▶ [Request]: Output the full material exactly as it appears here.

▶ [Dataset extract]:
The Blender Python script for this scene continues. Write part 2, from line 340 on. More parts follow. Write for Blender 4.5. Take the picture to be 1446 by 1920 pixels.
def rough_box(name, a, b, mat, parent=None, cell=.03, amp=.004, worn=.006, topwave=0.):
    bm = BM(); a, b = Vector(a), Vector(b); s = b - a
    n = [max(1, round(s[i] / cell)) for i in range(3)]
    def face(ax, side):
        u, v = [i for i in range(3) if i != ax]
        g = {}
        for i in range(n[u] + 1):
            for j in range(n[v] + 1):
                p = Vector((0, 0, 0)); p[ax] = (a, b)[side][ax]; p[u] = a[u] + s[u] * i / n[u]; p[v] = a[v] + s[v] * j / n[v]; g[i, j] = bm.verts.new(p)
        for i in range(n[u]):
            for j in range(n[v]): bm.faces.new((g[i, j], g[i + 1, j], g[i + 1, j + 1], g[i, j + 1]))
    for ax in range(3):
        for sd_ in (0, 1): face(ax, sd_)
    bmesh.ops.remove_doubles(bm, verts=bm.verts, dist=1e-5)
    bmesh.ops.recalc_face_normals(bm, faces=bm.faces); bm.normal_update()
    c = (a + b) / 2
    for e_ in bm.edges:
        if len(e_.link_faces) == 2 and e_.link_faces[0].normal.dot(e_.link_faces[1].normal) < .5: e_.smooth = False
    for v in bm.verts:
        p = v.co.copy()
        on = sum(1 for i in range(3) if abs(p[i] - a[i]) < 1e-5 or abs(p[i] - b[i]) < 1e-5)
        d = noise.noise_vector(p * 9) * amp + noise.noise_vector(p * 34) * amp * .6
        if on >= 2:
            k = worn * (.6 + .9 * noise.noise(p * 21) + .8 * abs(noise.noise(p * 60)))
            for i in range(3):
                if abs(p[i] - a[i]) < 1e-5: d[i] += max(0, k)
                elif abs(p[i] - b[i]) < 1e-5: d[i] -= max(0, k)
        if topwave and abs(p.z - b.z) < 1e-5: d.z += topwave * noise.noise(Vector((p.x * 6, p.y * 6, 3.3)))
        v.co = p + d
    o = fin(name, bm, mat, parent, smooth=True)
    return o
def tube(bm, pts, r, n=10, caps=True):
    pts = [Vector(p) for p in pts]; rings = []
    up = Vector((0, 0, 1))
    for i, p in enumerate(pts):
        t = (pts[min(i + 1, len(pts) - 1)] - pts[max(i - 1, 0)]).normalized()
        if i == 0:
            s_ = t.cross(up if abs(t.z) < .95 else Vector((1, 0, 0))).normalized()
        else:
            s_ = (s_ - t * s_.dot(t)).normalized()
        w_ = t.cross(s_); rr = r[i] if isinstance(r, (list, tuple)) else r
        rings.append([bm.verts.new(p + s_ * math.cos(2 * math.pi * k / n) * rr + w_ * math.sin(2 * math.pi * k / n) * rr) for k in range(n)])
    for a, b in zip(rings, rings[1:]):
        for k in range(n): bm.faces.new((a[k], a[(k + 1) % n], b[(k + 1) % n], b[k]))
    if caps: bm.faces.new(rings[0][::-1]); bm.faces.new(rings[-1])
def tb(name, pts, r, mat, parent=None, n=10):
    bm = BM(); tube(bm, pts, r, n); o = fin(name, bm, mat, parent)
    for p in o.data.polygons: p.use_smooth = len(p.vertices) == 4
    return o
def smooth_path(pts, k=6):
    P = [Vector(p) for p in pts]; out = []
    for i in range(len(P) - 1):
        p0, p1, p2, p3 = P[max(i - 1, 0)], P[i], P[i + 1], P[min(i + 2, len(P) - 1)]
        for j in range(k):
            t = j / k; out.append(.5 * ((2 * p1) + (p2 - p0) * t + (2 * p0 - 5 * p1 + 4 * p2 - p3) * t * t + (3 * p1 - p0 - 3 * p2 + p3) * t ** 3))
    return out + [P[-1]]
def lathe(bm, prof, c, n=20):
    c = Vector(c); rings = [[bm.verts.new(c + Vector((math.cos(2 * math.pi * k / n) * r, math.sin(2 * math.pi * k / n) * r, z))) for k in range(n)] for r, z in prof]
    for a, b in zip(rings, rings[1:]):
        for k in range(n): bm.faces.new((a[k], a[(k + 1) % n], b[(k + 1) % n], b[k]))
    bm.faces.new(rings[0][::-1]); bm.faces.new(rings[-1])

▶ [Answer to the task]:
The Blender Python script for this scene continues. Write part 2, from line 340 on. More parts follow. Write for Blender 4.5. Take the picture to be 1446 by 1920 pixels.
def rough_box(name, a, b, mat, parent=None, cell=.03, amp=.004, worn=.006, topwave=0.):
    bm = BM(); a, b = Vector(a), Vector(b); s = b - a
    n = [max(1, round(s[i] / cell)) for i in range(3)]
    def face(ax, side):
        u, v = [i for i in range(3) if i != ax]
        g = {}
        for i in range(n[u] + 1):
            for j in range(n[v] + 1):
                p = Vector((0, 0, 0)); p[ax] = (a, b)[side][ax]; p[u] = a[u] + s[u] * i / n[u]; p[v] = a[v] + s[v] * j / n[v]; g[i, j] = bm.verts.new(p)
        for i in range(n[u]):
            for j in range(n[v]): bm.faces.new((g[i, j], g[i + 1, j], g[i + 1, j + 1], g[i, j + 1]))
    for ax in range(3):
        for sd_ in (0, 1): face(ax, sd_)
    bmesh.ops.remove_doubles(bm, verts=bm.verts, dist=1e-5)
    bmesh.ops.recalc_face_normals(bm, faces=bm.faces); bm.normal_update()
    c = (a + b) / 2
    for e_ in bm.edges:
        if len(e_.link_faces) == 2 and e_.link_faces[0].normal.dot(e_.link_faces[1].normal) < .5: e_.smooth = False
    for v in bm.verts:
        p = v.co.copy()
        on = sum(1 for i in range(3) if abs(p[i] - a[i]) < 1e-5 or abs(p[i] - b[i]) < 1e-5)
        d = noise.noise_vector(p * 9) * amp + noise.noise_vector(p * 34) * amp * .6
        if on >= 2:
            k = worn * (.6 + .9 * noise.noise(p * 21) + .8 * abs(noise.noise(p * 60)))
            for i in range(3):
                if abs(p[i] - a[i]) < 1e-5: d[i] += max(0, k)
                elif abs(p[i] - b[i]) < 1e-5: d[i] -= max(0, k)
        if topwave and abs(p.z - b.z) < 1e-5: d.z += topwave * noise.noise(Vector((p.x * 6, p.y * 6, 3.3)))
        v.co = p + d
    o = fin(name, bm, mat, parent, smooth=True)
    return o
def tube(bm, pts, r, n=10, caps=True):
    pts = [Vector(p) for p in pts]; rings = []
    up = Vector((0, 0, 1))
    for i, p in enumerate(pts):
        t = (pts[min(i + 1, len(pts) - 1)] - pts[max(i - 1, 0)]).normalized()
        if i == 0:
            s_ = t.cross(up if abs(t.z) < .95 else Vector((1, 0, 0))).normalized()
        else:
            s_ = (s_ - t * s_.dot(t)).normalized()
        w_ = t.cross(s_); rr = r[i] if isinstance(r, (list, tuple)) else r
        rings.append([bm.verts.new(p + s_ * math.cos(2 * math.pi * k / n) * rr + w_ * math.sin(2 * math.pi * k / n) * rr) for k in range(n)])
    for a, b in zip(rings, rings[1:]):
        for k in range(n): bm.faces.new((a[k], a[(k + 1) % n], b[(k + 1) % n], b[k]))
    if caps: bm.faces.new(rings[0][::-1]); bm.faces.new(rings[-1])
def tb(name, pts, r, mat, parent=None, n=10):
    bm = BM(); tube(bm, pts, r, n); o = fin(name, bm, mat, parent)
    for p in o.data.polygons: p.use_smooth = len(p.vertices) == 4
    return o
def smooth_path(pts, k=6):
    P = [Vector(p) for p in pts]; out = []
    for i in range(len(P) - 1):
        p0, p1, p2, p3 = P[max(i - 1, 0)], P[i], P[i + 1], P[min(i + 2, len(P) - 1)]
        for j in range(k):
            t = j / k; out.append(.5 * ((2 * p1) + (p2 - p0) * t + (2 * p0 - 5 * p1 + 4 * p2 - p3) * t * t + (3 * p1 - p0 - 3 * p2 + p3) * t ** 3))
    return out + [P[-1]]
def lathe(bm, prof, c, n=20):
    c = Vector(c); rings = [[bm.verts.new(c + Vector((math.cos(2 * math.pi * k / n) * r, math.sin(2 * math.pi * k / n) * r, z))) for k in range(n)] for r, z in prof]
    for a, b in zip(rings, rings[1:]):
        for k in range(n): bm.faces.new((a[k], a[(k + 1) % n], b[(k + 1) % n], b[k]))
    bm.faces.new(rings[0][::-1]); bm.faces.new(rings[-1])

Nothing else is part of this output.